Later: The musical surprise was Beck. Which was pretty surprising to me, in that Yahoo must have splashed out the bucks to get him and that we got an act I actually enjoy. He and the band put on a terrific show, really rocking, all about the percussion so danceable too. I really only knew two of his songs, “Loser” and “Two Turntables and a Microphone”, but I could see myself picking up a couple of his records since there wasn’t one song in the 75+ minutes that I didn’t enjoy.
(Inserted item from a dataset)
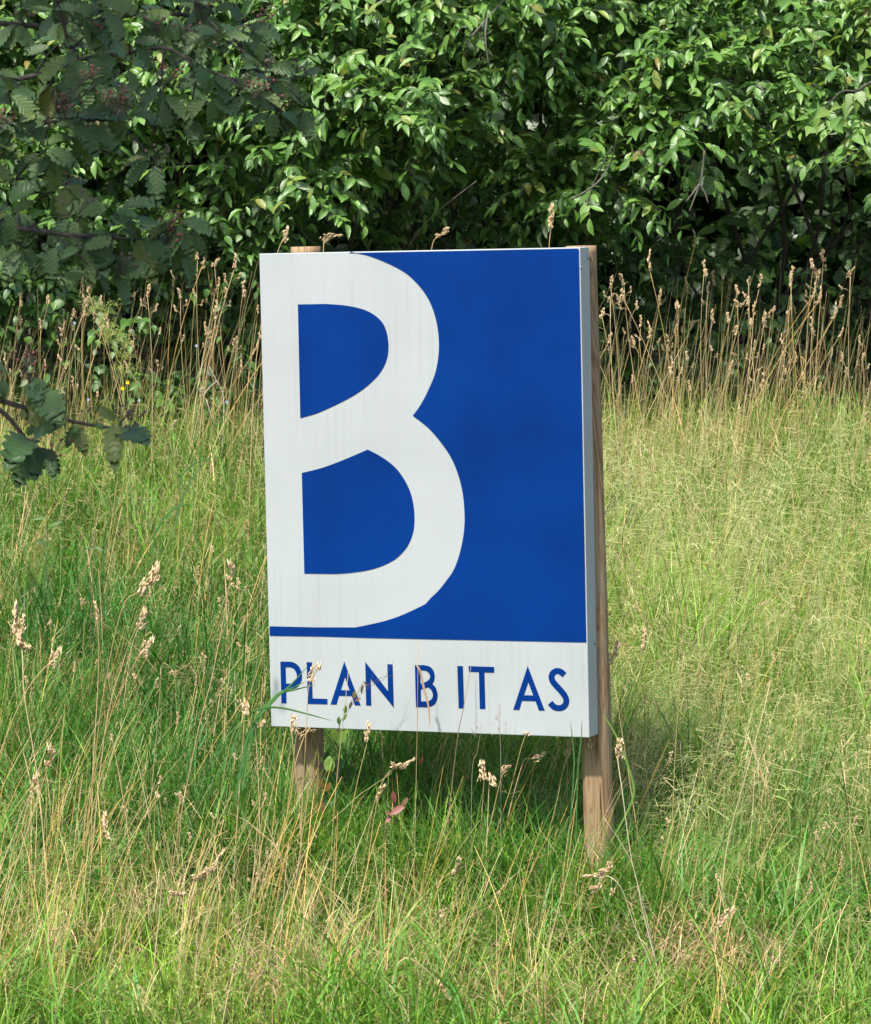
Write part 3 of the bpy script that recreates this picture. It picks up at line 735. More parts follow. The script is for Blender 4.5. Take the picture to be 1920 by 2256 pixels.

The show was funny too. There was a mini-stage set up at the back of the stage and roadies manipulated puppets, one looking like each band member, so that they played and sang along with the songs, with the whole thing shown on a big screen behind the band. With spacey special effects. Towards the end, the roadies brought out a dinner table (already set) and the band, except for Beck and Ryan, sat down. Ryan acted as waiter and Beck ‘serenaded’ the diners. Then the band start playing their forks and knives against the table, bowls and plates in a percussive rush.
So much fun! This reminds me of shows I went to long ago, like Little Steven & the Disciples of Soul at the Roxy in Los Angeles in 1982 and Southside Johnny and the Asbury Jukes at the Garden State Arts Center in the late ’80s.